In general, the styles are more casual than what is available from the nearby stores founded by venerable custom shoemakers, such as John Lobb and George Cleverley — which ordinarily would not be making shoes from the swatches of leopard print and orange nubuck in Arthur Sleep’s bright and airy boutique-style showroom.

Mr. Boadle said that, before starting the business, he and Mr. Azam had found that men’s footwear “was always very uninspiring to us as younger guys. We wanted to inject all the different colors, and the fabrics, and the essences of the designs.”

The sensibility, and myriad options, seems to be resonating with customers: Mr. Azam declined to disclose the annual revenue for the privately owned company, but he said that about 70 percent of its customers come back for at least a second pair. Prices range from 350 pounds ($444) for a pair of children’s velvet loafers to £1,750 for a pair of men’s suede mountain boots with snow grips.

Elena Caslini, who works at an art gallery in Milan, bought a pair of brown crocodile-print patent leather flats in October during a business trip to London. “Because there were just so many different types of colors that you could combine, I thought buying the shoes was sort of a creative process, and fun thing to do,” she said. “I didn’t see it as an old-fashioned, posh thing to do.”

And then there was the proximity of the business’s five shoemakers.

“As a shopper, it’s very satisfying to be able to go in and see somebody actually making them,” said Nicholas Coleridge, the provost elect of Eton College and a former president of Condé Nast International, who owns three pairs of Arthur Sleep slippers with custom embroidery.

“It makes it feel much more authentic,” he said, “to know that they’re being made by people that you can actually see in the basement sewing away and doing it.”

Mr. Azam and Mr. Boadle have been friends since they met on their first day as undergraduates at the University of Kent in Canterbury, about 60 miles southeast of the brand’s Mayfair headquarters. In 2007, they both earned degrees in business with focuses on finance and economics.

For about five years after graduating, Mr. Azam worked as a junior financial analyst for the British investment bank Standard Chartered, while Mr.

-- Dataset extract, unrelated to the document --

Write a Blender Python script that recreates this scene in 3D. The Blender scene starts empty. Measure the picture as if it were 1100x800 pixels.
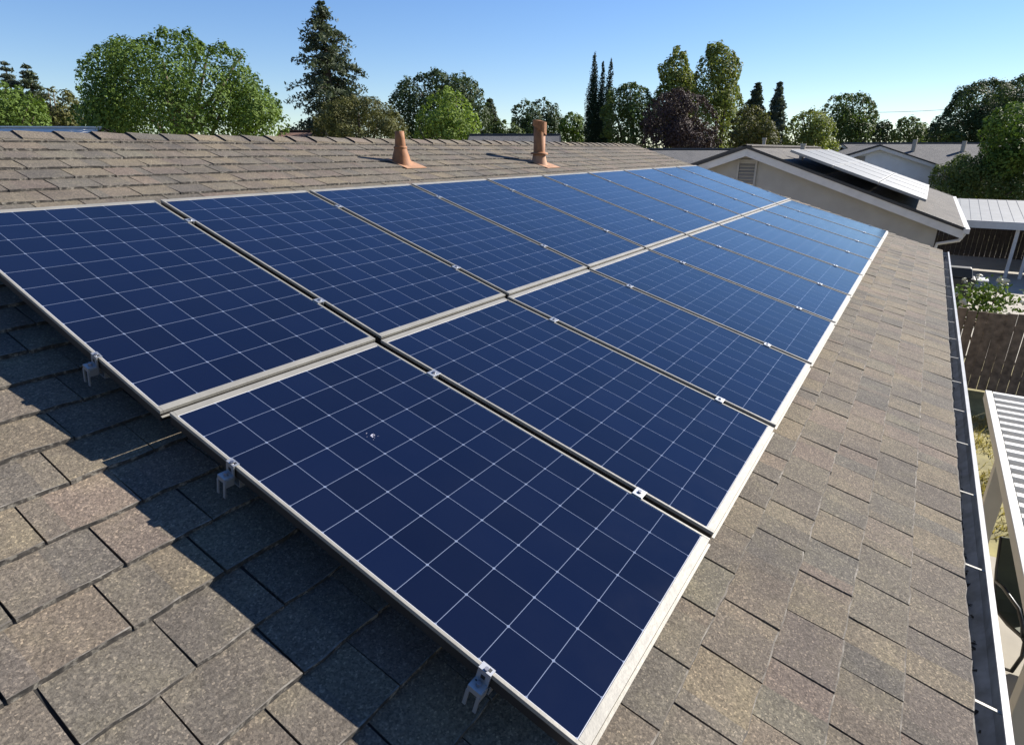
import bpy, math, random
import numpy as np
from mathutils import Vector, Matrix

R_ = math.radians
SC = bpy.context.scene
COL = SC.collection
random.seed(7)
rng = np.random.default_rng(11)

# ------------------------------------------------------------------ camera
CAM = Vector((-0.700, -1.873, 0.780))
YAW, PITCH, FPX = R_(33.63), R_(20.44), 641.0
FWD = Vector((math.cos(PITCH) * math.cos(YAW), math.cos(PITCH) * math.sin(YAW), -math.sin(PITCH)))
RGT = Vector((math.sin(YAW), -math.cos(YAW), 0.0))
UPV = RGT.cross(FWD)
cd = bpy.data.cameras.new('camera')
cd.sensor_fit = 'HORIZONTAL'; cd.sensor_width = 36.0; cd.lens = 36.0 * FPX / 1100.0
cd.clip_start = 0.05; cd.clip_end = 3000.0
cam = bpy.data.objects.new('camera', cd); COL.objects.link(cam)
cam.matrix_world = Matrix(((RGT.x, UPV.x, -FWD.x, CAM.x), (RGT.y, UPV.y, -FWD.y, CAM.y),
                           (RGT.z, UPV.z, -FWD.z, CAM.z), (0, 0, 0, 1)))
SC.camera = cam

# ------------------------------------------------------------------ light
SUN_EL, SUN_AZ = R_(31.0), R_(-29.0)
S = Vector((math.cos(SUN_EL) * math.cos(SUN_AZ), math.cos(SUN_EL) * math.sin(SUN_AZ), math.sin(SUN_EL)))
w = bpy.data.worlds.new('World'); SC.world = w; w.use_nodes = True
nt = w.node_tree
sky = nt.nodes.new('ShaderNodeTexSky'); sky.sky_type = 'NISHITA'; sky.sun_disc = False
sky.sun_elevation = SUN_EL; sky.sun_rotation = math.atan2(S.x, S.y)
sky.air_density = 1.0; sky.dust_density = 0.0; sky.ozone_density = 5.0; sky.altitude = 0
bg = nt.nodes['Background']; bg.inputs['Strength'].default_value = 0.097
hs = nt.nodes.new('ShaderNodeHueSaturation'); hs.inputs['Saturation'].default_value = 1.26; hs.inputs['Hue'].default_value = 0.514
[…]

Boadle worked with friends to establish an educational consulting business.

In 2011, as they were setting up a meat distribution company, the men were invited to a friend’s black-tie wedding. Mr. Azam couldn’t find suitable slippers for his outfit so he searched online for shoemakers in Northampton, the English town known as a hub for footwear manufacturing. They decided to take a road trip there, a couple of hours north of London, and ordered custom-made shoes. A shared love of craftsmanship, along with the compliments they received at the wedding, led them to shift from meat to their own shoe brand.

Arthur Sleep was introduced in 2013, initially selling shoes online that were made by contracted shoemakers, including several in Northampton who had been lured out of retirement by the men. (At the beginning, the business only offered evening slippers, which inspired its name — Cockney slang for “half asleep.”)

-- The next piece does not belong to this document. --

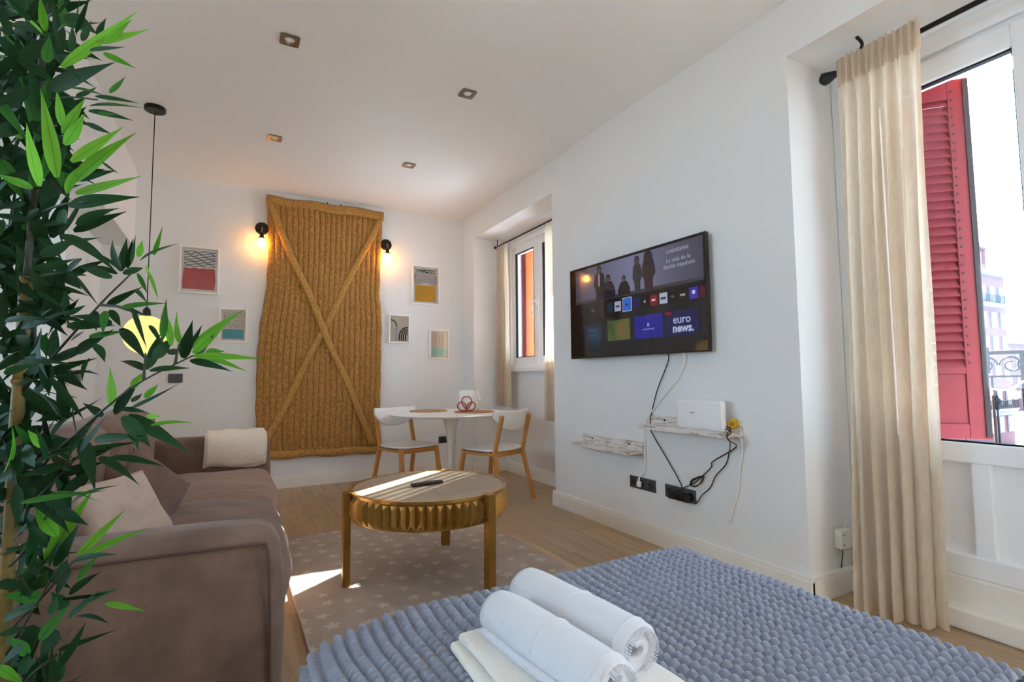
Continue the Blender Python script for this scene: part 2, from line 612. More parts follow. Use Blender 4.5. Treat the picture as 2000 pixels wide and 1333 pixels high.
        def face(A, B, fn):
            for i in range(len(A)-1):
                for j in range(len(B)-1):
                    s.f.append((vert(*fn(A[i], B[j])), vert(*fn(A[i+1], B[j])), vert(*fn(A[i+1], B[j+1])), vert(*fn(A[i], B[j+1]))))
        face(sx, sy, lambda a, b: (a, b, hd.z))
        face(sy, sx, lambda a, b: (b, a, -hd.z))
        face(sy, sz, lambda a, b: (hd.x, a, b))
        face(sz, sy, lambda a, b: (-hd.x, b, a))
        face(sz, sx, lambda a, b: (b, hd.y, a))
        face(sx, sz, lambda a, b: (a, -hd.y, b))
        return s

    def mesh(s, name, m, smooth=False, fix=True):
        me = bpy.data.meshes.new(name)
        me.from_pydata(s.v, [], s.f)
        if fix:
            bm = bmesh.new()
            bm.from_mesh(me)
            bmesh.ops.recalc_face_normals(bm, faces=bm.faces)
            bm.to_mesh(me)
            bm.free()
        if smooth:
            me.polygons.foreach_set('use_smooth', [True]*len(me.polygons))
        me.materials.append(M[m] if isinstance(m, str) else m)
        return me

    def build(s, name, m, parent=None, smooth=False, bevel=0, fix=True, solid=0, seg=2):
        me = s.mesh(name, m, smooth, fix)
        o = bpy.data.objects.new(name, me)
        COL.objects.link(o)
        if parent is not None:
            o.parent = parent
        if solid:
            md = o.modifiers.new('thickness', 'SOLIDIFY')
            md.thickness = solid
            md.offset = 0
        if bevel:
            md = o.modifiers.new('bevel', 'BEVEL')
            md.width = bevel
            md.segments = seg
            md.limit_method = 'ANGLE'
            md.angle_limit = R(35)
        return o


def tag(o, label=None, cat=None, group=None, kind=None):
    for k, v in (('label', label), ('category', cat), ('group', group), ('kind', kind)):
        if v:
            o[k] = v
    return o


def thing(name, label, cat, loc=(0, 0, 0), rz=0, group=None):
    o = bpy.data.objects.new(name, None)
    COL.objects.link(o)
    o.empty_display_size = 0.1
    o.location = loc
    o.rotation_euler = (0, 0, rz)
    return tag(o, label, cat, group)


def struct(o, label, cat):
    return tag(o, label, cat, None, 'structure')


def inst(name, me, parent, mtx=None):
    o = bpy.data.objects.new(name, me)
    COL.objects.link(o)
    o.parent = parent
    if mtx is not None:
        o.matrix_basis = mtx
    return o


def smooth_path(pts, n=6):
    """Catmull-Rom through the points"""
    pts = [Vector(p) for p in pts]
    out = []
    for i in range(len(pts)-1):
        p0, p1, p2, p3 = pts[max(i-1, 0)], pts[i], pts[i+1], pts[min(i+2, len(pts)-1)]
        for k in range(n):
            t = k/n
            out.append(0.5*((2*p1) + (p2-p0)*t + (2*p0-5*p1+4*p2-p3)*t*t + (3*p1-p0-3*p2+p3)*t**3))
    out.append(pts[-1])
    return out


def text_mesh(txt, size, m, name, parent, loc, mtx_rot, extrude=0.0004, align='CENTER', bold=0.0):
    cu = bpy.data.curves.new(name, 'FONT')
    cu.body = txt
    cu.size = size
    cu.align_x = align
    cu.align_y = 'CENTER'
    cu.extrude = extrude
    cu.offset = bold
    cu.resolution_u = 3
    tmp = bpy.data.objects.new('text_source', cu)
    COL.objects.link(tmp)
    bpy.context.view_layer.update()
    me = bpy.data.meshes.new_from_object(tmp.evaluated_get(bpy.context.evaluated_depsgraph_get()))
    bpy.data.objects.remove(tmp)
    bpy.data.curves.remove(cu)
    me.materials.clear()
    me.materials.append(M[m] if isinstance(m, str) else m)
    o = bpy.data.objects.new(name, me)
    COL.objects.link(o)
    o.parent = parent
    o.matrix_basis = Matrix.Translation(loc) @ mtx_rot
    return o


# ================================================================== the room
XW, YB, ZC = 2.27, 5.30, 2.77       # TV wall, back wall, ceiling
XN, XF, XO = 2.655, 2.725, 2.97      # niche back, inner wall outside, facade outside
YR, XL = -3.2, -3.0                 # rear wall, far left wall
# floor
fl = MB().b2((XL-0.2, YR-0.2, -0.25), (XO, YB+0.2, -0.006)).build('floor', 'floor')
struct(fl, 'light oak laminate floor of long planks', 'floor')
PW, PL = 0.185, 1.26
plank_me = MB().box((0, 0, -0.006), (PW-0.0016, PL-0.0016, 0.012)).mesh('plank', 'floor')
half_me = {}
x0 = -1.5
ncol = int(math.ceil((XN-x0)/PW))
for i in range(ncol):
    x = x0+(i+0.5)*PW
    wcut = min(PW, XN-(x-PW/2))
    y = -0.9-((i*0.37) % 1)*PL
    while y < YB:
        ya, yb = max(y, -0.9), min(y+PL, YB)
        if yb-ya > 0.02:
            key = (round(wcut, 3), round(yb-ya, 3))
            if key == (round(PW, 3), round(PL, 3)):
                me = plank_me
            else:
                if key not in half_me:
                    half_me[key] = MB().box((0, 0, -0.006), (wcut-0.0016, yb-ya-0.0016, 0.012)).mesh('plank', 'floor')
                me = half_me[key]
            o = inst('plank', me, fl)
            o.location = (x-PW/2+wcut/2, (ya+yb)/2, 0)
        y += PL
# ceiling
struct(MB().b2((XL-0.2, YR-0.2, ZC), (XO, YB+0.2, ZC+0.25)).build('ceiling', 'ceiling'), 'plain white flat ceiling with recessed square spotlights', 'ceiling')
struct(MB().b2((XL-0.2, YB, 0), (XO, YB+0.2, ZC)).build('wall_back', 'wall'), 'white back wall behind the hanging esparto mat', 'wall')
struct(MB().b2((XL-0.2, YR-0.2, 0), (XO, YR, ZC)).build('wall_rear', 'wall'), 'white rear wall behind the bed', 'wall')
# left side: far wall, stub wall and beam
m = MB().b2((XL-0.2, YR, 0), (XL, 1.2, ZC))
m.b2((XL-0.2, 2.98, 0), (XL, YB, ZC))
m.b2((XL-0.2, 1.2, 0), (XL, 2.98, 0.75))
m.b2((XL-0.2, 1.2, 2.45), (XL, 2.98, ZC))
m.b2((XL, 4.29, 0), (-0.955, YB, ZC))
struct(m.build('wall_left', 'wall'), 'white wall stub left of the sofa', 'wall')
struct(MB().b2((-0.955, -0.6, 2.12), (-0.737, YB, ZC)).build('trim_1', 'wall'), 'white dropped beam under the left ceiling edge', 'beam')
# right side: inner layer with two deep niches
ZL = 2.50
NY = [(3.49, 5.04), (-0.12, 1.45), (-2.6, -1.1)]
m = MB()
ys = [YR] + [v for a, b in sorted(NY) for v in (a, b)] + [YB]
for a, b in zip(ys[0::2], ys[1::2]):
    m.b2((XW, a, 0), (XN, b, ZC))
for a, b in NY:
    m.b2((XW, a, ZL), (XN, b, ZC))
# layer that holds the windows, with holes
HOLES = [(3.66, 4.93, 1.08, 2.44), (0.02, 1.36, 0.20, 2.40), (-2.5, -1.2, 0.20, 2.40)]
hs = sorted(HOLES)
yy = YR
for a, b, z0, z1 in hs:
    m.b2((XN, yy, 0), (XF, a, ZC))
    m.b2((XN, a, 0), (XF, b, z0))
    m.b2((XN, a, z1), (XF, b, ZC))
    yy = b
m.b2((XN, yy, 0), (XF, YB, ZC))
struct(m.build('wall_right', 'wall'), 'white window wall with the television between two niches', 'wall')
# outer facade with orange reveals
m = MB()
yy = YR
OUT = [(3.66, 4.93, 1.02, 2.44), (-0.04, 1.42, 0.0, 2.45), (-2.56, -1.14, 0.0, 2.43)]
for a, b, z0, z1 in sorted(OUT):
    m.b2((XF, yy, -4), (XO, a, 5))
    m.b2((XF, a, -4), (XO, b, z0))
    m.b2((XF, a, z1), (XO, b, 5))
    yy = b
m.b2((XF, yy, -4), (XO, YB+2.5, 5))
m.b2((XO, 2.9, 2.42), (3.74, YB+1.0, 2.60))  # unseen overhang added to cut off the top of the sunbeam
struct(m.build('wall_outer', 'facade'), 'orange painted facade outside the windows', 'wall')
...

Five years later, the business moved into an 850-square-foot manufacturing facility in the Lea Valley, northeast of central London, to focus solely on custom-made footwear. It still has the space, now used as a storage site.

Today, buying Arthur Sleep shoes at the Mayfair shop begins with two measurements: imprints of both feet in a box lined with biodegradable foam and images of the feet made with a 3-D scanner. From those impressions, a heat-resistant plastic resin last is made on the premises within an hour, and the craftspeople downstairs get to work.

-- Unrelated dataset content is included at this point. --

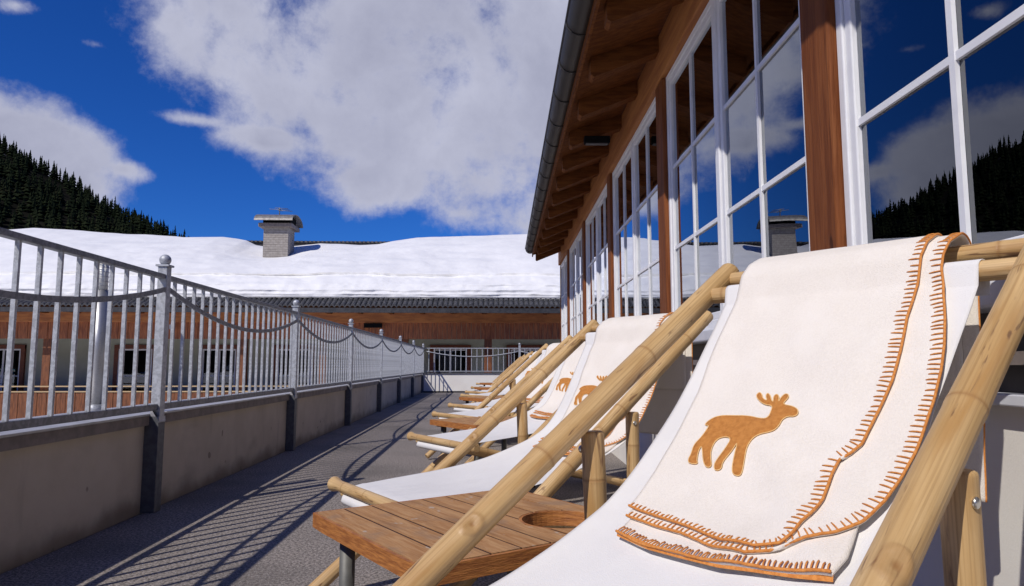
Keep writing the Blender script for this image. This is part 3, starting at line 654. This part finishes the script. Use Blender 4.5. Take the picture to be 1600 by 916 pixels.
def deck_chair(loc, th, label, a, ht, wd, can, fb, seed, group):
    root = empty('deck_chair', loc, math.pi+th, label, 'deck chair', group)
    s_ = lambda t: ht-.0-(ht-.02)*t     # height of the long rail at fraction t
    for k, w in enumerate((0.0, wd)):
        sc = ((.725, 5.2, 1.0),) if k == 0 else ((.80, 5.6, 1.2),)
        sc = [(q, ang0, r) for (q, ang0, r) in sc]
        o = cane((-.025, w, ht+.02), (a, w, .025), .0240, .0235, seed+k, gap=.34, off=.16 if k else .37, bow=.008, scars=((.505, .15, 1.0),) if k == 0 else ((.445, .25, 1.15),)).build('side_rail', 'bamboo', root)
        wi = .052 if k == 0 else wd-.052
        lr = cane((fb[0]+.006, wi, fb[1]-.006), (-.13, wi, .028), .0215, .0205, seed+5+k, gap=.26).build('lower_rail', 'bamboo', root)
        # prop from the long rail down to the lower rail
        sp_ = .440 if a > 1.4 else .382; zt = ht-ht*sp_/a-.030; tb = (fb[0]-.37)/(fb[0]+.13); zb = lerp(fb[1], .03, tb)
        ws = w+(-.004 if k == 0 else .004)
        p = cane((sp_-.012, ws, zb-.01), (sp_-.005, ws, zt), .0200, .0222, seed+9+k, gap=.3, off=.06).build('prop', 'bamboo', root)
        m = MB(); m.sphere((sp_+.004-.0, ws+(-.021 if k == 0 else .021), zt-.035), .0075, 12, 8, (1, .6, 1)); m.build('bolt', 'bolt', p)
    cane((-.002, -.012, ht-.006), (-.002, wd+.012, ht-.006), .0185, .0175, seed+20, gap=.19, off=.07, bow=.002).build('top_bar', 'bamboo', root)
    cane((.068, -.002, ht-.046), (.068, wd+.002, ht-.046), .0175, .0175, seed+21, gap=.22, off=.05, bow=.001).build('canvas_bar', 'bamboo', root)
    cane((fb[0], -.055, fb[1]), (fb[0], wd+.06, fb[1]), .0185, .0180, seed+22, gap=.2, off=.12, ball=(1, 1), bow=.002).build('foot_bar', 'bamboo', root)
    cane((-.10, .03, .055), (-.10, wd-.03, .055), .018, .018, seed+23, gap=.2, bow=.002).build('rear_stretcher', 'bamboo', root)
    # canvas sling: loop round the canvas bar, down the seat, over the foot bar and back under
    rb = .0195
    pr = arc((.068, ht-.046), rb, -60, -270, 8)[:0]+[(.052, ht-.085), (.047, ht-.06)]+arc((.068, ht-.046), rb, 180, 30, 8)+smooth(can, 2)+[(fb[0]-.06, fb[1]+.009), (fb[0]-.030, fb[1]+.004)]+arc(fb, .0222, 175, 290, 8)+[(fb[0]+.014, fb[1]-.040), (fb[0]+.006, fb[1]-.052), (fb[0]-.020, fb[1]-.060)]
    w0, w1 = .060, wd-.062
    def cv(u, v):
        i = u*(len(pr)-1); k = min(int(i), len(pr)-2); f = i-k; x = lerp(pr[k][0], pr[k+1][0], f); z = lerp(pr[k][1], pr[k+1][1], f)
        mid = min(1, max(0, (x-.15)/.3))*min(1, max(0, (fb[0]-.05-x)/.2)); 
        z -= .010*mid*math.sin(math.pi*v); w = lerp(w0, w1, v)
        pinch = .004*mid*(1-2*v)*math.sin(math.pi*x)-.018*v*min(1, max(0, x-.06)/.18)*max(0, min(1, 1-(x-.26)/.3))-.006*v
        z += .0022*nz(x*5, w*14, seed)*mid+(.0016 if (v < .045 or v > .955) else 0)*mid+.0022*math.sin(w*95+3*nz(w*9, seed))*(math.exp(-((x-fb[0]+.10)/.07)**2)+math.exp(-((x-.16)/.06)**2))*(.4+nz(w*20, seed+4))
        return (x, w+pinch, z)
    MB().grid(cv, len(pr)-1, 66).build('canvas_sling', 'canvas', root, solid=.0016)
    return root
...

(Depending on the shoe, customers who prefer ordering online are sent a kit that includes foam-filled boxes for impressions.)

Men’s shoes make up 65 percent of Arthur Sleep’s business, Mr. Boadle said, while a quarter of its sales are women’s and the remaining 10 percent are children’s shoes.

About half of the in-person clientele, they said, are visitors from the United States; 40 percent are from Britain and the remainder from other countries. Handwritten gift certificates have proved to be popular, especially for occasions like anniversaries and Valentine’s Day. Same day orders are common, but the typical turnaround time is three to four days.

Being on Savile Row is good for foot traffic — pun intended — but also helps position the brand, experts say.

“Savile Row is the epicenter of men’s fashion, the mother ship,” said Michael Macko, a men’s stylist and editor-at-large at MR, an online magazine focused on men’s fashion.

“That’s why people pay premium rent to be on Madison Avenue, or to be on Prince Street in SoHo,” he added, referring to two high-end retail streets in New York City. “You’re in the right neighborhood, you’re with the right people, you’re getting the right customers coming in.”

Or, as Mr. Azam put it, “Where better to bring in a new concept of shoemaking than the home of bespoke?”

He added that the brand was considering opening stores in New York or Miami, but finding a location as ideal as Savile Row is a challenge. “That’s the pain-point we’re in at the moment.”